UCSB officials have reopened the Bren School of Environmental Science and Management after a suspended ceiling on the first floor estimated to weigh 4,000 pounds came crashing down Saturday afternoon.

No one was injured in the collapse in the lobby area outside an exterior elevator, and everyone in the building that day was evacuated safely.

As a precautionary move, UCSB building officials have ordered the removal of all suspended ceilings built in a similar fashion in the Bren building. John Wolever, Design and Construction Manager at UCSB, discovered Monday afternoon that shot pins used to mount the ceiling to a concrete deck had come loose in other suspended ceilings of the building.

Wolever confirmed that the suspended ceilings were installed using typical procedure.

“I’ve never seen a failure like this in my 39 years of construction experience,” Wolever said. “At this point, we don’t have any information that would suggest why it failed.”

Wolever said that he could not find any correlation between leaking ceilings, which he noticed in other areas of the building, and the Saturday afternoon collapse.

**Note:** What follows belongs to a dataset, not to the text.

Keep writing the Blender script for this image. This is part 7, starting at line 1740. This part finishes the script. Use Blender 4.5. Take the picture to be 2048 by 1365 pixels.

The construction of Bren Hall was completed in 2002 by Soltek Pacific Construction Company, who have also led the construction of the Life Sciences Building and renovations to the De La Guerra Dining Commons, Wolever said.

In 2002, the building, which houses the Donald Bren School of Environmental Science and Management was recognized as the “greenest” laboratory in the United States after it was completed. In 2009, the building was the first to receive a second LEED Platinum certification for recognition of maintenance and operations of an existing building.